What does the cron expression 0 */2 * * * mean?

It means run at minute 0 of every 2nd hour, so the job fires at 12:00 AM, 2:00 AM, 4:00 AM, and so on through midnight. The */2in the hour field is a step value that divides the full range (0–23) into increments of 2.

How do I run a cron job every 5 minutes?

Use the expression */5 * * * *. The */5 in the minute field means every 5th minute starting from 0. This fires at :00, :05, :10, :15, and so on every hour of every day.

What is the difference between cron and crontab?

Cron is the daemon (background service) that runs scheduled tasks on Unix-like systems. Crontab (cron table) is the file that stores your schedule entries.

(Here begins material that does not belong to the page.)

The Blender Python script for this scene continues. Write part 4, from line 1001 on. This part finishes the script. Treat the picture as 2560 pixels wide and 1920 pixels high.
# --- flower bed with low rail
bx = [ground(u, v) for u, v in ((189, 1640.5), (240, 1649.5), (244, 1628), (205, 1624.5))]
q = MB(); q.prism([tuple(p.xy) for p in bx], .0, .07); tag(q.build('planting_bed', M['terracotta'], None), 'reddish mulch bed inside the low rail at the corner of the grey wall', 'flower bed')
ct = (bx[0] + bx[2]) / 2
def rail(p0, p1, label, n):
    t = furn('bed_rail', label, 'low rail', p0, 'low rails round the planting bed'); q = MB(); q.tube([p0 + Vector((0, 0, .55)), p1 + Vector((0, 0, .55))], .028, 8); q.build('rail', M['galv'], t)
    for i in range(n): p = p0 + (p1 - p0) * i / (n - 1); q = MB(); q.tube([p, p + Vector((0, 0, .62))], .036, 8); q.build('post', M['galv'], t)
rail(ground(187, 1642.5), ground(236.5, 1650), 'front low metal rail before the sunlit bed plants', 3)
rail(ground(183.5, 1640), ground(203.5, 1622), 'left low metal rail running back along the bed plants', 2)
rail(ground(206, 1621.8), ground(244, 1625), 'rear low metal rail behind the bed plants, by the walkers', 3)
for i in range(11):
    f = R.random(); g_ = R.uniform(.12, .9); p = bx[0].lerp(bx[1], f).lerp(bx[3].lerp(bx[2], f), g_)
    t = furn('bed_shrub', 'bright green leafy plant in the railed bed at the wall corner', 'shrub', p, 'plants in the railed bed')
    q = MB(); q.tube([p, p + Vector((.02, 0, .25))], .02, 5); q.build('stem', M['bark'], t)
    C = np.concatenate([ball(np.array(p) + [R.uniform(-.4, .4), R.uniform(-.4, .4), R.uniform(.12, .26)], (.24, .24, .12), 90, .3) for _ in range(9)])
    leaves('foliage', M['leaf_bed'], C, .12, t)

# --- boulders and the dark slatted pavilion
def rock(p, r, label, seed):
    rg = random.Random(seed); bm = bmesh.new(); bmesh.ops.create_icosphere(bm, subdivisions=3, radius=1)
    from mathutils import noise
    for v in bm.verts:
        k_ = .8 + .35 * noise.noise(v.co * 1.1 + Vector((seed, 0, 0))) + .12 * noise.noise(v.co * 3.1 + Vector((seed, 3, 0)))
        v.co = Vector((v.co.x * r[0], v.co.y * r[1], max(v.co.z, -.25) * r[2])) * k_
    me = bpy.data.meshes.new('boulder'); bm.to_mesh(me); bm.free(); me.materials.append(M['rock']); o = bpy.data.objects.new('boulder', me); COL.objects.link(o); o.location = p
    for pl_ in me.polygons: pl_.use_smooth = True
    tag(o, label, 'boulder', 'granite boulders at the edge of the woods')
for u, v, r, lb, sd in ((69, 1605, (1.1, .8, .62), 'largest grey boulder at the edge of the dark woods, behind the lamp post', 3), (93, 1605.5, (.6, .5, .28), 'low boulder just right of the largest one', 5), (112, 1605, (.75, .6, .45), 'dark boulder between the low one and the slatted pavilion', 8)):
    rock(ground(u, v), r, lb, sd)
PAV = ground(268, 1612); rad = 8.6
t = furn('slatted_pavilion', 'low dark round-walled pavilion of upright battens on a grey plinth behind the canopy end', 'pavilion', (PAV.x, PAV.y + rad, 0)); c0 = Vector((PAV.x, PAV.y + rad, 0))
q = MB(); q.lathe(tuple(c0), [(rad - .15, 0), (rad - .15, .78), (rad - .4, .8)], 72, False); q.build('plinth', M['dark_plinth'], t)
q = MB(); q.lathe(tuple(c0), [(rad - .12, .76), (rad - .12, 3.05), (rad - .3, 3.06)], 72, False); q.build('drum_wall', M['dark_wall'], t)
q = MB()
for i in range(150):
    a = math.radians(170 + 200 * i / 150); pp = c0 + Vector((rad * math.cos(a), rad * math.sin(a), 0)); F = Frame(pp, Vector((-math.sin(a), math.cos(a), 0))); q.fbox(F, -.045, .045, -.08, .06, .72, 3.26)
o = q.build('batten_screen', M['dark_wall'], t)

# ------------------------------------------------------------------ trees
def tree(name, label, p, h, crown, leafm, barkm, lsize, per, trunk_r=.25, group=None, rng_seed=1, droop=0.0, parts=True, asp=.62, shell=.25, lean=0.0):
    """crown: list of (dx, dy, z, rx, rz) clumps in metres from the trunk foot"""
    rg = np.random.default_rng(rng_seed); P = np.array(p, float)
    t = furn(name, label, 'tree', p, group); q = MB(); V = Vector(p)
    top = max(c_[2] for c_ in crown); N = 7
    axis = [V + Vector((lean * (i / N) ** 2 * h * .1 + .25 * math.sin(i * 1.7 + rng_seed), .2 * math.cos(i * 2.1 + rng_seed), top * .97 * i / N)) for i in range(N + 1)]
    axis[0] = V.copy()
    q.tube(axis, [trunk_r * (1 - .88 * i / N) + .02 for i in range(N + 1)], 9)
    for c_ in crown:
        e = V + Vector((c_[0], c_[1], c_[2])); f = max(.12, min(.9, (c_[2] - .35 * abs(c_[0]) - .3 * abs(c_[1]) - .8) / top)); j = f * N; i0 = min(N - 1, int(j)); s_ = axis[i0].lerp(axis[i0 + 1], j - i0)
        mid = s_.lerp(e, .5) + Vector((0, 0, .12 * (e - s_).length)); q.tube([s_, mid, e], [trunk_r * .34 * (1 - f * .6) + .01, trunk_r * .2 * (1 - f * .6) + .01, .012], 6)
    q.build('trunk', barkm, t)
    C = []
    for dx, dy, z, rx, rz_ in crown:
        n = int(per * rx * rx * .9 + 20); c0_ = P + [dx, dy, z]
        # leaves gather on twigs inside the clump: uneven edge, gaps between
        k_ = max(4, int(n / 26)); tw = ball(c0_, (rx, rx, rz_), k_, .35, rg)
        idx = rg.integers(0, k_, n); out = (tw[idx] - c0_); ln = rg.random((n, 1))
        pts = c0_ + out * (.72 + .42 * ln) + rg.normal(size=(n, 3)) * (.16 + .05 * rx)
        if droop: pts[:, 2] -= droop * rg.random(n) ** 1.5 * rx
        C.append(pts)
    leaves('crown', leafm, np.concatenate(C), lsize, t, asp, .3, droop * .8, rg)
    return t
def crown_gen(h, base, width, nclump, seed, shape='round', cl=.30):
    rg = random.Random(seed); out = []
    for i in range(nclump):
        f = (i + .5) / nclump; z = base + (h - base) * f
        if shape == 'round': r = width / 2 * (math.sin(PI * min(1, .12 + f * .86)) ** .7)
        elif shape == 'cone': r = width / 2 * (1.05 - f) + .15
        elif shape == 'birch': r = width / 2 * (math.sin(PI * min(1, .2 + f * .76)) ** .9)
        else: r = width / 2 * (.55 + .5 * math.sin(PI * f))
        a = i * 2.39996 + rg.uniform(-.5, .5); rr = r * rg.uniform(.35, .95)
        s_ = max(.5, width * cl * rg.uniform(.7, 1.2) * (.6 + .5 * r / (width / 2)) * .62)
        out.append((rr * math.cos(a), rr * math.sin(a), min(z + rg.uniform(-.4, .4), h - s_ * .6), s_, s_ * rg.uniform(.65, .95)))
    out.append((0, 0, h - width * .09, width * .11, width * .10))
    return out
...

You edit the crontab using the crontab -e command, and the cron daemon reads it to know when to execute jobs.

Can cron expressions run every second?

Standard 5-field cron expressions cannot — the smallest unit is one minute. Some extended implementations (like Quartz Scheduler used in Java and Spring) add a sixth seconds field, allowing sub-minute scheduling. If you need per-second execution, use a tool that supports 6-field cron or a dedicated task scheduler.

Why did my cron job not run at the expected time?

The most common causes are: timezone mismatch (cron typically uses the system timezone, not UTC), PATH issues (cron runs with a minimal environment), permission errors on the script, or the cron daemon not running. Check system logs with grep CRON /var/log/syslog on Linux or log show --predicate 'process == "cron"' on macOS.